## Given task
Retype the complete listing exactly as it appears.
## start
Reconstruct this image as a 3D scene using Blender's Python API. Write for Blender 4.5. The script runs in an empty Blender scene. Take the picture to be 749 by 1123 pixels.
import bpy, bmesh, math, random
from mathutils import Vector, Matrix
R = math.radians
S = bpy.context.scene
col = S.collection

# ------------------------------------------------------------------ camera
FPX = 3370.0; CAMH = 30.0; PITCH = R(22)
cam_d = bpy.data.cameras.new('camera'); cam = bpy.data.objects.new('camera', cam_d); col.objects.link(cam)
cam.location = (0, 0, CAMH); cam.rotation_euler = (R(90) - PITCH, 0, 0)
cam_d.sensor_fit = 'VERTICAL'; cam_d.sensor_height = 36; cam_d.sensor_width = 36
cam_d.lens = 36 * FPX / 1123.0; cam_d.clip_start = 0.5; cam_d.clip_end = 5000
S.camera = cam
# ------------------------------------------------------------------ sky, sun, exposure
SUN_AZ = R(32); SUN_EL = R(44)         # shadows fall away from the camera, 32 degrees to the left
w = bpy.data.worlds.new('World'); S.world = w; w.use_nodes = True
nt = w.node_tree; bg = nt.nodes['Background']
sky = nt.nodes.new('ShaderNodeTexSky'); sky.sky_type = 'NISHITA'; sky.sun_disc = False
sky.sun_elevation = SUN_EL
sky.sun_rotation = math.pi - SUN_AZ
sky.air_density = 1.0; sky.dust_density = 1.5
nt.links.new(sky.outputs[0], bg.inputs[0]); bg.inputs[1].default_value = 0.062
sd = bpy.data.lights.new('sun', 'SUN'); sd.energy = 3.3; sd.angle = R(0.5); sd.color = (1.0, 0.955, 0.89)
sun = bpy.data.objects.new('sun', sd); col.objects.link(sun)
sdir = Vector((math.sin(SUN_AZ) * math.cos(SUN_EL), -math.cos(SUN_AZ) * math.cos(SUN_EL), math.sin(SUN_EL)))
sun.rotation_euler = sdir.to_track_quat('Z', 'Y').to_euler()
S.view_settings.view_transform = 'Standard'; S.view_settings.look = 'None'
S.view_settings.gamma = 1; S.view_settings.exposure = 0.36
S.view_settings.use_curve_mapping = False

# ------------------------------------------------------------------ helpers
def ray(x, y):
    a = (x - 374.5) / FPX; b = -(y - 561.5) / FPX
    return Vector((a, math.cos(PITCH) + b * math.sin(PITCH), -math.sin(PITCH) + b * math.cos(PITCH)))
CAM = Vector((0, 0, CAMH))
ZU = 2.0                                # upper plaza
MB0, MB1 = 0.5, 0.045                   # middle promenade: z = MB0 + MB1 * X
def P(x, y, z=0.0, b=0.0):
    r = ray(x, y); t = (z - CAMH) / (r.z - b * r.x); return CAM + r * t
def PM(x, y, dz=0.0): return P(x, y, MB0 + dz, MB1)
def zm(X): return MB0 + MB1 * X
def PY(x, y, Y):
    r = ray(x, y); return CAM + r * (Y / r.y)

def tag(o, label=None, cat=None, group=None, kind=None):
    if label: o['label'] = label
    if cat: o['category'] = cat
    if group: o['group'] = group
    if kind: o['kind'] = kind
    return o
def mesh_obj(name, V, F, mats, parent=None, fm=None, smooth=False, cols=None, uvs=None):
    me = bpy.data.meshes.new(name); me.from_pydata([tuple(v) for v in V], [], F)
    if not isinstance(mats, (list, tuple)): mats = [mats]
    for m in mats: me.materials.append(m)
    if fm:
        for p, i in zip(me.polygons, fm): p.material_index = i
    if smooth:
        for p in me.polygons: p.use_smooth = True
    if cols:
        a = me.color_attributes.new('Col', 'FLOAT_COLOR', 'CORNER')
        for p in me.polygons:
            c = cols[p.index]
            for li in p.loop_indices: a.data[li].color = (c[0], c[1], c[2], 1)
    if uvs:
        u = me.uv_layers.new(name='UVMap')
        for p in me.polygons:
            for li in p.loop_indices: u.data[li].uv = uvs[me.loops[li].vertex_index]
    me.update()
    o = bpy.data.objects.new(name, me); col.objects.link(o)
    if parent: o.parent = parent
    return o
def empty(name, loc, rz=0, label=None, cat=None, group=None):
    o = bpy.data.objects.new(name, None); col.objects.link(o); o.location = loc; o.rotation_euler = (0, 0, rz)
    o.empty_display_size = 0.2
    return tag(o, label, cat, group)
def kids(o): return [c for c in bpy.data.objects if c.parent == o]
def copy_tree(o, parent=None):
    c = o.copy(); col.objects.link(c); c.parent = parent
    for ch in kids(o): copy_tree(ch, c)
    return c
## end
## Answer for this exercise
Reconstruct this image as a 3D scene using Blender's Python API. Write for Blender 4.5. The script runs in an empty Blender scene. Take the picture to be 749 by 1123 pixels.
import bpy, bmesh, math, random
from mathutils import Vector, Matrix
R = math.radians
S = bpy.context.scene
col = S.collection

# ------------------------------------------------------------------ camera
FPX = 3370.0; CAMH = 30.0; PITCH = R(22)
cam_d = bpy.data.cameras.new('camera'); cam = bpy.data.objects.new('camera', cam_d); col.objects.link(cam)
cam.location = (0, 0, CAMH); cam.rotation_euler = (R(90) - PITCH, 0, 0)
cam_d.sensor_fit = 'VERTICAL'; cam_d.sensor_height = 36; cam_d.sensor_width = 36
cam_d.lens = 36 * FPX / 1123.0; cam_d.clip_start = 0.5; cam_d.clip_end = 5000
S.camera = cam
# ------------------------------------------------------------------ sky, sun, exposure
SUN_AZ = R(32); SUN_EL = R(44)         # shadows fall away from the camera, 32 degrees to the left
w = bpy.data.worlds.new('World'); S.world = w; w.use_nodes = True
nt = w.node_tree; bg = nt.nodes['Background']
sky = nt.nodes.new('ShaderNodeTexSky'); sky.sky_type = 'NISHITA'; sky.sun_disc = False
sky.sun_elevation = SUN_EL
sky.sun_rotation = math.pi - SUN_AZ
sky.air_density = 1.0; sky.dust_density = 1.5
nt.links.new(sky.outputs[0], bg.inputs[0]); bg.inputs[1].default_value = 0.062
sd = bpy.data.lights.new('sun', 'SUN'); sd.energy = 3.3; sd.angle = R(0.5); sd.color = (1.0, 0.955, 0.89)
sun = bpy.data.objects.new('sun', sd); col.objects.link(sun)
sdir = Vector((math.sin(SUN_AZ) * math.cos(SUN_EL), -math.cos(SUN_AZ) * math.cos(SUN_EL), math.sin(SUN_EL)))
sun.rotation_euler = sdir.to_track_quat('Z', 'Y').to_euler()
S.view_settings.view_transform = 'Standard'; S.view_settings.look = 'None'
S.view_settings.gamma = 1; S.view_settings.exposure = 0.36
S.view_settings.use_curve_mapping = False

# ------------------------------------------------------------------ helpers
def ray(x, y):
    a = (x - 374.5) / FPX; b = -(y - 561.5) / FPX
    return Vector((a, math.cos(PITCH) + b * math.sin(PITCH), -math.sin(PITCH) + b * math.cos(PITCH)))
CAM = Vector((0, 0, CAMH))
ZU = 2.0                                # upper plaza
MB0, MB1 = 0.5, 0.045                   # middle promenade: z = MB0 + MB1 * X
def P(x, y, z=0.0, b=0.0):
    r = ray(x, y); t = (z - CAMH) / (r.z - b * r.x); return CAM + r * t
def PM(x, y, dz=0.0): return P(x, y, MB0 + dz, MB1)
def zm(X): return MB0 + MB1 * X
def PY(x, y, Y):
    r = ray(x, y); return CAM + r * (Y / r.y)

def tag(o, label=None, cat=None, group=None, kind=None):
    if label: o['label'] = label
    if cat: o['category'] = cat
    if group: o['group'] = group
    if kind: o['kind'] = kind
    return o
def mesh_obj(name, V, F, mats, parent=None, fm=None, smooth=False, cols=None, uvs=None):
    me = bpy.data.meshes.new(name); me.from_pydata([tuple(v) for v in V], [], F)
    if not isinstance(mats, (list, tuple)): mats = [mats]
    for m in mats: me.materials.append(m)
    if fm:
        for p, i in zip(me.polygons, fm): p.material_index = i
    if smooth:
        for p in me.polygons: p.use_smooth = True
    if cols:
        a = me.color_attributes.new('Col', 'FLOAT_COLOR', 'CORNER')
        for p in me.polygons:
            c = cols[p.index]
            for li in p.loop_indices: a.data[li].color = (c[0], c[1], c[2], 1)
    if uvs:
        u = me.uv_layers.new(name='UVMap')
        for p in me.polygons:
            for li in p.loop_indices: u.data[li].uv = uvs[me.loops[li].vertex_index]
    me.update()
    o = bpy.data.objects.new(name, me); col.objects.link(o)
    if parent: o.parent = parent
    return o
def empty(name, loc, rz=0, label=None, cat=None, group=None):
    o = bpy.data.objects.new(name, None); col.objects.link(o); o.location = loc; o.rotation_euler = (0, 0, rz)
    o.empty_display_size = 0.2
    return tag(o, label, cat, group)
def kids(o): return [c for c in bpy.data.objects if c.parent == o]
def copy_tree(o, parent=None):
    c = o.copy(); col.objects.link(c); c.parent = parent
    for ch in kids(o): copy_tree(ch, c)
    return c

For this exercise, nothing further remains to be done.